Grade 12s give more than a toss this Friday for African students

June 12, 2013   ·   0 Comments

By Brock Weir

As Grade 12 students cram this week ahead of sitting down to their final exams, some might be eagerly anticipating their future, but also wondering about the legacy they leave behind.

For many students graduating Aurora High School this year, however, they will leave behind a legacy that goes far beyond their schools, and indeed their own borders – helping to support and better the education system in Ghana one village at a time.

If you had your car scrubbed and polished by an eager group of students last week, you may have done your bit to contribute to this legacy. If you headed over to Mucho Burrito at Bayview and Welliington on Saturday to grab a quick and spicy bite, you too may have helped them along your way.

As the students fan out across Aurora to raise funds for the Dekpor School Development Organization (DSDO) this month, you will have one final chance to take part in the efforts – and have some fun in the process – by testing your arm in the Ultimate Frisbee tournament.

Friday’s game is being organized by Kaitlin Kirali, Heather Tillsley, and Kelly Baskin. Forming one of the three groups doing their bit for their Ghanan counterparts, they were inspired by a talk given at their school by Aurora’s Carol Sheardown, who joined the DSDO in 2009.

Founded to focus on one specific village, Dekpor, the group provides support not only for students and their teachers, but the entire community through providing school supplies, building, repairing, and rebuilding school structures, and making sure there are enough teachers to go around.

“A huge thing is school supplies,” explains Heather. “There is a primary class of 150 kids and they have just one teacher. School supplies are hard to come by and what we’re trying to do is send money over there to get them supplies. Another initiative is building water reservoirs, which can basically serve the whole community. They have one or two built right now and they are working on a third. Some others are just improving the school environment and desks, and making the building better and easier to use.”

From Ms. Sheardown’s initial presentation, the girls have been working on the tournament for nearly two months, brainstorming ideas on how to engage the community, the goals and objectives they should have, and going out into the community to look for donations for raffle items – and to keep everyone refreshed as they get familiar very quickly with their Frisbee.

“It’s one of the most competitive but nicest games you can play,” says Kaitlin. “It gets pretty competitive during the game, but after a game of Frisbee you all come together and cheer for each other and encourage each other.
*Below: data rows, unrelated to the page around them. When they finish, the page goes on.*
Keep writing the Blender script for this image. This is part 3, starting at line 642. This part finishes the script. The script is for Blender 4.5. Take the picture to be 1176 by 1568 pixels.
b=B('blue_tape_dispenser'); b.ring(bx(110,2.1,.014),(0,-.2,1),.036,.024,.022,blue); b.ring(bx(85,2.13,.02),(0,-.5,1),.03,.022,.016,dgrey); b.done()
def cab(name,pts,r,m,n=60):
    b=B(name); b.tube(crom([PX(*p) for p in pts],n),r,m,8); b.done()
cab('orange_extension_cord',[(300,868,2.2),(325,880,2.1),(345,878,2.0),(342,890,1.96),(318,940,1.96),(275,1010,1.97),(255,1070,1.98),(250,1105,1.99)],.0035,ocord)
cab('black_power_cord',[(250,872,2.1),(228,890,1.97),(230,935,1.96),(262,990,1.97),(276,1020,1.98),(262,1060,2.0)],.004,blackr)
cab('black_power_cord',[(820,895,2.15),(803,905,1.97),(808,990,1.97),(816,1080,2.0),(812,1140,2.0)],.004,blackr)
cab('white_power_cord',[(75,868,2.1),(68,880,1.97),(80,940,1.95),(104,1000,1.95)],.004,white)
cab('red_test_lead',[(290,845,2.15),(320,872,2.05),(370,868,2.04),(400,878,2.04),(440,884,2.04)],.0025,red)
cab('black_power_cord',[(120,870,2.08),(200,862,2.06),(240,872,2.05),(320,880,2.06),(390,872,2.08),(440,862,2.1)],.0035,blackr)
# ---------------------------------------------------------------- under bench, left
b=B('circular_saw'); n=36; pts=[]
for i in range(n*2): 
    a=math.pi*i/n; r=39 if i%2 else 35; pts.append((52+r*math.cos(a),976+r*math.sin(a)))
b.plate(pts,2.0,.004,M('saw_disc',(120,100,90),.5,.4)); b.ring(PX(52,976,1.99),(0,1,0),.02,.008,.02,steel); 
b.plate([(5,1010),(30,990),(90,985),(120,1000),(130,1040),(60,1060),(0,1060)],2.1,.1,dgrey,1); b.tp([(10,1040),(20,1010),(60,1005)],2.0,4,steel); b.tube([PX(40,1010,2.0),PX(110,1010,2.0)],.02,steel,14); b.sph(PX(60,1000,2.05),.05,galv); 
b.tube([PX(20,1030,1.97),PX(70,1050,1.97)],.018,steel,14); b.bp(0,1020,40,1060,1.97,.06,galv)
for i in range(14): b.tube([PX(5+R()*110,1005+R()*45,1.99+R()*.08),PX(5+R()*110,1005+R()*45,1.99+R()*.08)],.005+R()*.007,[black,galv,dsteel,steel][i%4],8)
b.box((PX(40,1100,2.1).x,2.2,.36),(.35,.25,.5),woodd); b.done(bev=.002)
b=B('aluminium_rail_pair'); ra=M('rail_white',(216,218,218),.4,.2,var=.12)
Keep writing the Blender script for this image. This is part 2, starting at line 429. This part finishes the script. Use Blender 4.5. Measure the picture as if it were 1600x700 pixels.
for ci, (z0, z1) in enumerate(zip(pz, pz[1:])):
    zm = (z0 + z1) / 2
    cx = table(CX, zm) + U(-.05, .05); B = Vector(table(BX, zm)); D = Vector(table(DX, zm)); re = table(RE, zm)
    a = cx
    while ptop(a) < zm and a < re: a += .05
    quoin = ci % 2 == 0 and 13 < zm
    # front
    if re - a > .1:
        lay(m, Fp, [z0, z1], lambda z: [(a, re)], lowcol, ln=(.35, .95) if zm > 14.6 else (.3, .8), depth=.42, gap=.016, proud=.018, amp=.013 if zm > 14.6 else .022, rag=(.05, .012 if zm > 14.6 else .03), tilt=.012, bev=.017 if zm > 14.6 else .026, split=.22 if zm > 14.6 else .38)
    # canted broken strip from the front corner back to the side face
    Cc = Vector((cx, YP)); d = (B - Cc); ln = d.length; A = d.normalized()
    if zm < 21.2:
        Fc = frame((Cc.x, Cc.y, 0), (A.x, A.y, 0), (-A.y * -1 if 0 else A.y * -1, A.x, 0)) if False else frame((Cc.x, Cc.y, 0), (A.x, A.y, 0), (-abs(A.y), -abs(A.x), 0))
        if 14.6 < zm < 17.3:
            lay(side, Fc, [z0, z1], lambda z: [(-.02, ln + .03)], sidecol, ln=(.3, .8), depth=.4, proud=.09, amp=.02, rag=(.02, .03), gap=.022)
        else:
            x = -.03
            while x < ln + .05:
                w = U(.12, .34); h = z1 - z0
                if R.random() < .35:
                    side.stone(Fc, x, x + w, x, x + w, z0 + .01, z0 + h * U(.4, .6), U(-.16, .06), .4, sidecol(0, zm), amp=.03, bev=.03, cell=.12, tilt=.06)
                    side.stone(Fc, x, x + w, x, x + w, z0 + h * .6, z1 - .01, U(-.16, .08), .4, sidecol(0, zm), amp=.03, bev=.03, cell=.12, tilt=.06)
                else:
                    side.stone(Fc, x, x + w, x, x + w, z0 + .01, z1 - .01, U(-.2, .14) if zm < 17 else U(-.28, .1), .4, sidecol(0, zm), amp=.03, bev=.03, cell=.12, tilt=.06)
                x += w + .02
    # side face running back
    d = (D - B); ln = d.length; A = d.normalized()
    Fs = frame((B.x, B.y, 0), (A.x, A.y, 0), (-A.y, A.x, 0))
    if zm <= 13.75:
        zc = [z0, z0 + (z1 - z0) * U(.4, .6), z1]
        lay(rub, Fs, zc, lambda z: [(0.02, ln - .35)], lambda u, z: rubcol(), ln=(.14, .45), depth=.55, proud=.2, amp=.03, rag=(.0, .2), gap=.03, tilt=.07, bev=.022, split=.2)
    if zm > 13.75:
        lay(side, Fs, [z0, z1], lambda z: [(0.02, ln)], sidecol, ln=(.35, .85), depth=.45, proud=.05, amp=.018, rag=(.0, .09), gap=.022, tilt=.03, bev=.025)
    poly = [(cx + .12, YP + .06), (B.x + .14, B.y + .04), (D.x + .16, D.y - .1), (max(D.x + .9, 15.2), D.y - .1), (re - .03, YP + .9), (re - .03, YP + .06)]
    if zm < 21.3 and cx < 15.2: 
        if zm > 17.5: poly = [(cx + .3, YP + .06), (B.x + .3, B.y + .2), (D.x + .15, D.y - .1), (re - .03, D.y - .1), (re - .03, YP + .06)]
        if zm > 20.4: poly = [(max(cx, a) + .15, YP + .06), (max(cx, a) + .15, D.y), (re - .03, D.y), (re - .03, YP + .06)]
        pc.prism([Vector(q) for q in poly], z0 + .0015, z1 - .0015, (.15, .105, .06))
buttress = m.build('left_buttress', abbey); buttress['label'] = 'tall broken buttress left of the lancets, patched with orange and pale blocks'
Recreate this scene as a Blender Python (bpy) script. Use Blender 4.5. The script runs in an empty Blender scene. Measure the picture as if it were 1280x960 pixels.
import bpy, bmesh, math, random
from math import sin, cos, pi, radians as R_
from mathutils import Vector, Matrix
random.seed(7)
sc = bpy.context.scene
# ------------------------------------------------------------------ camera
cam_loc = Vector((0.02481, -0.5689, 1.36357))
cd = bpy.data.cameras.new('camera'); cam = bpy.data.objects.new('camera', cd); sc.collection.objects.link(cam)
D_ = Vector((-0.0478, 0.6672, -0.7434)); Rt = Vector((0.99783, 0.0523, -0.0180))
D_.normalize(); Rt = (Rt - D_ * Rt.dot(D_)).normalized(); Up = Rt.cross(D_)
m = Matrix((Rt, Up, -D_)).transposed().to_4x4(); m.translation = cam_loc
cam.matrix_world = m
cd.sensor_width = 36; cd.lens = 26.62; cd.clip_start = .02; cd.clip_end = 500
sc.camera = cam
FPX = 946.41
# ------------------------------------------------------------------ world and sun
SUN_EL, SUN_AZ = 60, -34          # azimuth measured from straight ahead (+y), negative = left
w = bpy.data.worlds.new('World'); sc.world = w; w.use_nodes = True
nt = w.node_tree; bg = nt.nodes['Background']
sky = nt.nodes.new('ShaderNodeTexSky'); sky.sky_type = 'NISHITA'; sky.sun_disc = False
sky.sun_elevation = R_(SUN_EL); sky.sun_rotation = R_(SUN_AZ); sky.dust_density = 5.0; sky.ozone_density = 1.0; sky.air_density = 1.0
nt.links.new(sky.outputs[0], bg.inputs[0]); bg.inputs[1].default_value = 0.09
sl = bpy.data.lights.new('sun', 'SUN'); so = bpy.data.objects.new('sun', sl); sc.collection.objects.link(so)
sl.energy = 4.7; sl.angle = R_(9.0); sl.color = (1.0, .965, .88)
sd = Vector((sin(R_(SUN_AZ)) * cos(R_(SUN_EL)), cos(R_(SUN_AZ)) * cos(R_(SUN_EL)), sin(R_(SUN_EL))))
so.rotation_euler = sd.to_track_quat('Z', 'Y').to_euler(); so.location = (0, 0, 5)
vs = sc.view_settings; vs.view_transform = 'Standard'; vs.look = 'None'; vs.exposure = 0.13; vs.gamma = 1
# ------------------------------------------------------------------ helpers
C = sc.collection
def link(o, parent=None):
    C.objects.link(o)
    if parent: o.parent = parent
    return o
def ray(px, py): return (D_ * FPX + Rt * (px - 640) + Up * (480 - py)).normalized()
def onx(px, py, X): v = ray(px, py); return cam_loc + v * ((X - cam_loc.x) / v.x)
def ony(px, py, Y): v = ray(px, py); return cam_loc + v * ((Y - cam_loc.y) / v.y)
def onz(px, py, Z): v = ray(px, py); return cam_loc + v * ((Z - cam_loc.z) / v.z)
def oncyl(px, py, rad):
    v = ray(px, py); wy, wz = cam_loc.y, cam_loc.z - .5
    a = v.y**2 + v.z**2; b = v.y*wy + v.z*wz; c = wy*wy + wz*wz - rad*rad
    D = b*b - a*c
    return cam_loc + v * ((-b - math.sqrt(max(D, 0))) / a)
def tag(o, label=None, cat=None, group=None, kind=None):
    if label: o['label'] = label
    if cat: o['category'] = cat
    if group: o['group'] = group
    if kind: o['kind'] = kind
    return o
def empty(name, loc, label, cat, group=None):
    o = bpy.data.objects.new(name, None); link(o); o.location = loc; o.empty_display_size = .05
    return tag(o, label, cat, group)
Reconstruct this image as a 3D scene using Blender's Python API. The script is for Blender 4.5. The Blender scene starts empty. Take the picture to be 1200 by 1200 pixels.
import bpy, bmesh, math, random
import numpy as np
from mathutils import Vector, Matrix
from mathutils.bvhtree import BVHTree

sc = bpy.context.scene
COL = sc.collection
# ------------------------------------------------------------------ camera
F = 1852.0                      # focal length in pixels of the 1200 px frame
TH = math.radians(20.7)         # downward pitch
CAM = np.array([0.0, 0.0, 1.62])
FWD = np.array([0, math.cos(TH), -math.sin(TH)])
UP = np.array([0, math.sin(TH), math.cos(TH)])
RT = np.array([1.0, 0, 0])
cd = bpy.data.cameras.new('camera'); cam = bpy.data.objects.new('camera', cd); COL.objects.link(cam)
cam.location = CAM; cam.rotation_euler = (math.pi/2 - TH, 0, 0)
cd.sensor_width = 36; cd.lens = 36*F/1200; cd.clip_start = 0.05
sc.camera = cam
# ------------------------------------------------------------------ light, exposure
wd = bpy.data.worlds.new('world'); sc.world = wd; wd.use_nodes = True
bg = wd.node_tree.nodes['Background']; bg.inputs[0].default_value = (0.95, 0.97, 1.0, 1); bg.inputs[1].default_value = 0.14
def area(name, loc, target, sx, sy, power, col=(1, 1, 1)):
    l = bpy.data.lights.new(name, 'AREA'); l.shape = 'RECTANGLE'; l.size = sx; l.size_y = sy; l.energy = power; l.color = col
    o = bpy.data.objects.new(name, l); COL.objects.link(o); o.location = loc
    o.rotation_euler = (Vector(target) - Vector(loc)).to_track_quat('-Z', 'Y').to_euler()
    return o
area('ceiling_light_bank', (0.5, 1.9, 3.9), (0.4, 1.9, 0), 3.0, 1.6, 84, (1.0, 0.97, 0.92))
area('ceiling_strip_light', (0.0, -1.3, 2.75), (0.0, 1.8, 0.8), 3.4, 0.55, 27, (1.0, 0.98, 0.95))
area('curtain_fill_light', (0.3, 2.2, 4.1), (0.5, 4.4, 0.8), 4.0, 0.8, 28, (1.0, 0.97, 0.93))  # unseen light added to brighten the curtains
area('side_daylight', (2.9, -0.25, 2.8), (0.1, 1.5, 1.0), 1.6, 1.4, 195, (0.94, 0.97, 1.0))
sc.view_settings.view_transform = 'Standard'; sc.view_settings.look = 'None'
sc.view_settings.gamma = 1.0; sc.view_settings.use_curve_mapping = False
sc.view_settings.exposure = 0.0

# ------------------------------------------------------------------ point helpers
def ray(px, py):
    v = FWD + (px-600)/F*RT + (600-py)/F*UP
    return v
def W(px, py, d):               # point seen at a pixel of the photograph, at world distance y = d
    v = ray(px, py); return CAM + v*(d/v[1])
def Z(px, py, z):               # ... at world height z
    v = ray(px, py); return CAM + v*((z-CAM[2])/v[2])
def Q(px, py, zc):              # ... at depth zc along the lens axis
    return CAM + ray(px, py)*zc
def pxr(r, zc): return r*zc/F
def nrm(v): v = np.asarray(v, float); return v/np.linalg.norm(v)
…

It has got a pretty competitive spirit, but it is so fun at the same time. It’s such a family sport and anyone can play.”

Adds Kelly: “We’re looking for anyone! A parent team would be hilarious to have, and kids of all ages can come. Don’t worry, you don’t have to know how to play Frisbee. It’s just for fun and you’ll learn pretty quickly.”

It is $4 to enter the tournament and organizers are hoping to ultimately end with at least eight teams with eight members apiece.

“Just come and support it,” encourages Kaitlin. “It’s going to be a fun, easy-going event. It’s three hours and you get to help so many. $4 may seem like nothing, but it helps them a lot.”